Twenty years ago, I was in the Boston Museum of Fine Arts and saw an exhibit of Japanese art featuring hawks. I tried to get pictures with poor results to send to Steve. The web was in its infancy then so it occurred to me to see what was online now. More than I expected. I tried to find if Steve already mentioned this but didn’t see much. There is this reference and a more general one. I am not sure if the hawk scenes were from me or something Steve found later.*
Searching for hawk under the collections turned up 500 hits, eagle 1700 and falcon 500. There were so many I couldn’t check more than a few. There are some stunning images by Japanese artists.


There were several of North of the Waste White goshawks like the one at top and these two.
Several were of hawking herons and egrets which was a desired prey in several falconry cultures.
There seems to be a lot of mislabeling, too. This cropped image seems to feature eagles, not hawks, as claimed. Correct, Steve?
Speaking of Japan, this image of lenticular clouds over Fuji is too good to not post.
Mt. Fuji Reflecting in Lake Tanuki, Japan @taitan21
*see the comment.
As usual, open in a new tab to embiggen.
Quite few feature eagles, mostly the Mountain hawk eagle, Spizaetus nipalensis, flown by the Ainu, the aboriginal hawkers of Hokkaido, at furbearing carnivores and called “Kumataka”- Bear hawk . They do not encourage their children to play around the mews.
What they conspicuously do NOT have is any portraits of “Falcons’ of any species, despite the labels at the MFA. Even modern Japanese falconers went straight to Harrises without stopping!
Probably. I wrote about them, but it was a long time ago. All the pictures, hundreds of them, were of Goshawks, about 600, beginning with the Tokugawa Shogunate in the 1620’s. You can learn how to fly a hawk looking at the action pictures on the screen — they are that good. And the ornate knots are unbelievable. They are a treasure but nobody pays attention.

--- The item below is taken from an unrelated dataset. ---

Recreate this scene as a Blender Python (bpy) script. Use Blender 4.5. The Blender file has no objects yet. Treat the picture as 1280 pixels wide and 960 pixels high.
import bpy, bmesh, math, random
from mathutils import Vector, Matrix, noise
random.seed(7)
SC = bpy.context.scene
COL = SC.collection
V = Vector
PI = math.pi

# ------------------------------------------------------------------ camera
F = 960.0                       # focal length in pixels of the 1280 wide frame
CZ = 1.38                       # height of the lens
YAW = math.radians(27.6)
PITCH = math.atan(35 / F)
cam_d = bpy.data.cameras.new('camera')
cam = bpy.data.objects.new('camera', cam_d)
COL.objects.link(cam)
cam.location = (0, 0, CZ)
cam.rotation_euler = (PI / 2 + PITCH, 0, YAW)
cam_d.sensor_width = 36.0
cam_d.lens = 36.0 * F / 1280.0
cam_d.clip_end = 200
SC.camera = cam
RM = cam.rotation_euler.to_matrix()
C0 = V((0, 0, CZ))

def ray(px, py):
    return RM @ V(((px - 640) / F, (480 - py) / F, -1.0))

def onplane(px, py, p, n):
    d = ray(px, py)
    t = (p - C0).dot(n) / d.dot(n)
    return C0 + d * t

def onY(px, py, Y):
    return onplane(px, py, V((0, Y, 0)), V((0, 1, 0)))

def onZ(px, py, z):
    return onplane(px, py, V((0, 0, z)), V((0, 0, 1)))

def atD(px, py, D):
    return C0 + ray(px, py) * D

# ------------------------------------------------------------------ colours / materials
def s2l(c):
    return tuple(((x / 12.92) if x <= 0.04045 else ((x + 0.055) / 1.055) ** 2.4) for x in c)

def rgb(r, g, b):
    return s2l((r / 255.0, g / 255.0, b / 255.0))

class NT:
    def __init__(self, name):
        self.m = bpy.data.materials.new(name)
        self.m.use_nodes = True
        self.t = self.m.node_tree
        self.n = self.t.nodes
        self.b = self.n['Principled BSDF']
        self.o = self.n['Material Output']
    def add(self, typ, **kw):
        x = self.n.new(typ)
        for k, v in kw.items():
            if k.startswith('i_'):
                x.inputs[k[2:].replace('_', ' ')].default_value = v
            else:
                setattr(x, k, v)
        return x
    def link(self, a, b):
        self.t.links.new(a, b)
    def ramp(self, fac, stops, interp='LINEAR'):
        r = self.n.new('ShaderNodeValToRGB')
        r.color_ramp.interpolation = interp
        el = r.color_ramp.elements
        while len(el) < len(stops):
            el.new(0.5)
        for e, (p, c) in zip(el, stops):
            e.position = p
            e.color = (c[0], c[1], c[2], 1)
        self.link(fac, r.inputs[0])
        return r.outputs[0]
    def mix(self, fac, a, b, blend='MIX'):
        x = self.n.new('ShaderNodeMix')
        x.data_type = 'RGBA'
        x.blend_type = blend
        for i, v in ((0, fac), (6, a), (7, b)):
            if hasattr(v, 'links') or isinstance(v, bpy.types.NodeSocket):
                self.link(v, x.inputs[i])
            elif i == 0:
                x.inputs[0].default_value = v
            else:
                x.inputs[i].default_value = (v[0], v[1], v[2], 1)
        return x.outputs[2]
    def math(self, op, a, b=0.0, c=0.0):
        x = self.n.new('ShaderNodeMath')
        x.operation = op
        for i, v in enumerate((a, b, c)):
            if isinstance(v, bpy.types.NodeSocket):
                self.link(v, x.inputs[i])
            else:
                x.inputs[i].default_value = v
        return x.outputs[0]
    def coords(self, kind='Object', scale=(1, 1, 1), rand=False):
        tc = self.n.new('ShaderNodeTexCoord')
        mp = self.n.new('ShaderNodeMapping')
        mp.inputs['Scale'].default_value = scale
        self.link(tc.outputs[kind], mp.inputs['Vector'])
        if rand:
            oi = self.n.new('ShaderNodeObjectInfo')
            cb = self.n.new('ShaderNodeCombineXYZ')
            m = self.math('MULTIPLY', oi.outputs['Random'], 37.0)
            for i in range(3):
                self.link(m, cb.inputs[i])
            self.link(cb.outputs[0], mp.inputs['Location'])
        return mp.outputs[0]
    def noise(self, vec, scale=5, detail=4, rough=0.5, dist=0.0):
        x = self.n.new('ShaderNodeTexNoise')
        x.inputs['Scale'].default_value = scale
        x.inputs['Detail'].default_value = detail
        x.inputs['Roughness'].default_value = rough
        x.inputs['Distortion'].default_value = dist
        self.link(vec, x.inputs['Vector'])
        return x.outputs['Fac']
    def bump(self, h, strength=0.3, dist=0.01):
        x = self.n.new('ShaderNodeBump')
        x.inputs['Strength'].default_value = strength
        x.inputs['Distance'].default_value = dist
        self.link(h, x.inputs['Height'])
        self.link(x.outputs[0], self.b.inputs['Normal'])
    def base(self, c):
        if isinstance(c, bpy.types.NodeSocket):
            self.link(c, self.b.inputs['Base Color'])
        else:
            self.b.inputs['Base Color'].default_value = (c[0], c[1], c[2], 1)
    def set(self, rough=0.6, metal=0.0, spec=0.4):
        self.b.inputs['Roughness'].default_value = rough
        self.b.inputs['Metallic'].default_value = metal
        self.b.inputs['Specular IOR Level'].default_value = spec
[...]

At that time you could look at the images on their original black photographic glass plates. These days things are quite different. They have never understood historically: see C Jameson’s Hawking in Japan.

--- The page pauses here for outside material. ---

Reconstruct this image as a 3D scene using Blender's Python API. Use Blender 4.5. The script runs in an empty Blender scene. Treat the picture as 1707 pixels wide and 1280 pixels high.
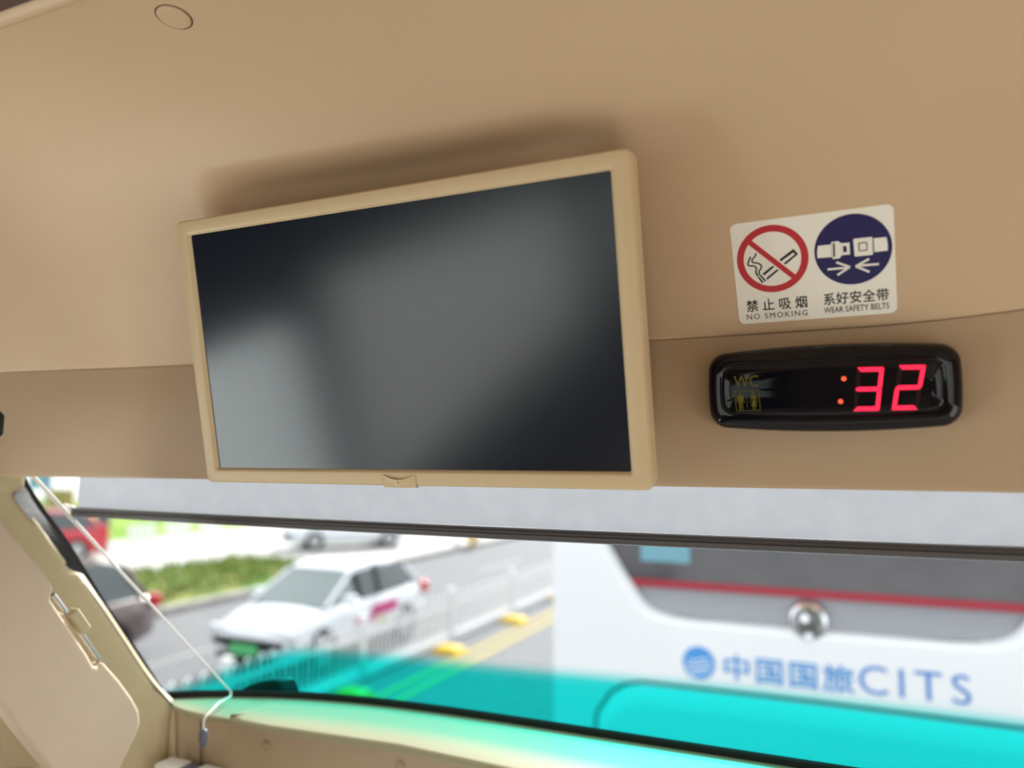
import bpy, bmesh, math, random
import numpy as np
from mathutils import Vector, Matrix

scene = bpy.context.scene
COL = scene.collection
EYE = 3.10                      # height of the lens above the road; geometry below is measured from the lens

# ------------------------------------------------------------------ camera
FPX = 1271.0
RM = np.array([[0.91465722, -0.03694500, -0.40253848],
               [0.40419641, 0.09648893, 0.90956866],
               [0.00523649, -0.99464816, 0.10318734]])
cam_d = bpy.data.cameras.new('camera')
cam = bpy.data.objects.new('camera', cam_d)
COL.objects.link(cam)
M4 = Matrix.Identity(4)
for i in range(3):
    M4[i][0] = RM[i, 0]; M4[i][1] = -RM[i, 1]; M4[i][2] = -RM[i, 2]
M4[2][3] = EYE
cam.matrix_world = M4
cam_d.sensor_fit = 'HORIZONTAL'
cam_d.sensor_width = 36.0
cam_d.lens = FPX / 1707 * 36.0
cam_d.clip_start = 0.02
cam_d.clip_end = 500
cam_d.dof.use_dof = True
cam_d.dof.focus_distance = 0.80
cam_d.dof.aperture_fstop = 2.25
scene.camera = cam

# ------------------------------------------------------------------ view, sky, light
scene.view_settings.view_transform = 'Standard'
scene.view_settings.look = 'None'
scene.view_settings.gamma = 1.0
scene.view_settings.exposure = 1.5
world = bpy.data.worlds.new('sky')
scene.world = world
world.use_nodes = True
wn = world.node_tree
wn.nodes.clear()
w_out = wn.nodes.new('ShaderNodeOutputWorld')
w_bg = wn.nodes.new('ShaderNodeBackground')
w_tc = wn.nodes.new('ShaderNodeTexCoord')
w_sep = wn.nodes.new('ShaderNodeSeparateXYZ')
w_rmp = wn.nodes.new('ShaderNodeValToRGB')
w_rmp.color_ramp.elements[0].position = 0.0
w_rmp.color_ramp.elements[0].color = (0.92, 0.96, 1.0, 1)
w_rmp.color_ramp.elements[1].position = 0.8
w_rmp.color_ramp.elements[1].color = (0.98, 0.99, 1.0, 1)
wn.links.new(w_tc.outputs['Generated'], w_sep.inputs[0])
wn.links.new(w_sep.outputs['Z'], w_rmp.inputs[0])
wn.links.new(w_rmp.outputs[0], w_bg.inputs[0])
w_bg.inputs[1].default_value = 0.66
wn.links.new(w_bg.outputs[0], w_out.inputs[0])

sun_d = bpy.data.lights.new('sun', 'SUN')
sun_d.energy = 3.2
sun_d.angle = math.radians(12)
sun_d.color = (1.0, 0.97, 0.92)
sun = bpy.data.objects.new('sun', sun_d)
COL.objects.link(sun)
sun.rotation_euler = Vector((0.10, -0.83, -0.55)).to_track_quat('-Z', 'Y').to_euler()


def fill_light(name, loc, size, normal, radiance, tint=(1.0, 0.97, 0.91)):
    """added area lamp boosting the daylight of a window or filling the cabin"""
    d = bpy.data.lights.new(name, 'AREA')
    d.shape = 'RECTANGLE'
    d.size, d.size_y = size
    d.energy = radiance * math.pi * size[0] * size[1]
    d.color = tint
    o = bpy.data.objects.new(name, d)
    COL.objects.link(o)
    n = Vector(normal)
    o.matrix_world = Matrix.Translation(Vector(loc)) @ n.to_track_quat('-Z', 'Y').to_matrix().to_4x4()
    return o


# ------------------------------------------------------------------ rays: picture point -> direction in the place
def ray(px, py):
    return RM @ np.array([(px - 853.5) / FPX, (py - 640.0) / FPX, 1.0])


def on_plane(px, py, O, N):
    d = ray(px, py)
    return d * (np.dot(O, N) / np.dot(d, N))


def at_Y(px, py, Y):
    d = ray(px, py); return d * (Y / d[1])


def at_X(px, py, X):
    d = ray(px, py); return d * (X / d[0])


def at_Z(px, py, Z):
    d = ray(px, py); return d * (Z / d[2])


def ground(px, py):
    return at_Z(px, py, -EYE)


# ------------------------------------------------------------------ materials
def new_mat(name):
    m = bpy.data.materials.new(name)
    m.use_nodes = True
    return m, m.node_tree, m.node_tree.nodes['Principled BSDF']


def mat(name, col, rough=0.5, spec=0.5, metal=0.0, var=0.03, vscale=30.0, bump=0.0, bscale=400.0, emit=None, estr=0.0, coat=0.0):
    m, nt, b = new_mat(name)
    b.inputs['Roughness'].default_value = rough
    b.inputs['Specular IOR Level'].default_value = spec
    b.inputs['Metallic'].default_value = metal
    b.inputs['Coat Weight'].default_value = coat
    tc = nt.nodes.new('ShaderNodeTexCoord')
    nz = nt.nodes.new('ShaderNodeTexNoise')
    nz.inputs['Scale'].default_value = vscale
    nz.inputs['Detail'].default_value = 3
    nt.links.new(tc.outputs['Object'], nz.inputs['Vector'])
    rp = nt.nodes.new('ShaderNodeValToRGB')
    rp.color_ramp.elements[0].position = 0.3
    rp.color_ramp.elements[1].position = 0.7
    rp.color_ramp.elements[0].color = (*[c * (1 - var) for c in col], 1)
    rp.color_ramp.elements[1].color = (*[min(1, c * (1 + var)) for c in col], 1)
    nt.links.new(nz.outputs['Fac'], rp.inputs[0])
    nt.links.new(rp.outputs[0], b.inputs['Base Color'])
    if bump:
        n2 = nt.nodes.new('ShaderNodeTexNoise')
        n2.inputs['Scale'].default_value = bscale
        nt.links.new(tc.outputs['Object'], n2.inputs['Vector'])
        bp = nt.nodes.new('ShaderNodeBump')
        bp.inputs['Strength'].default_value = bump
        bp.inputs['Distance'].default_value = 0.001
        nt.links.new(n2.outputs['Fac'], bp.inputs['Height'])
        nt.links.new(bp.outputs[0], b.inputs['Normal'])
    if emit:
        b.inputs['Emission Color'].default_value = (*emit, 1)
        b.inputs['Emission Strength'].default_value = estr
    return m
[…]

Because the TV show was based on “Theory” which is about the relations of power between men and women, which is nonsense, and has nothing to do with falconry. It did get some professor to see and evaluate the beautiful old paintings. They wanted me to give them back the images I got in 1972. No way! I know they have hundreds of them and I would never get permission to see them again. I have detailed CD ROMs of them, many very detailed.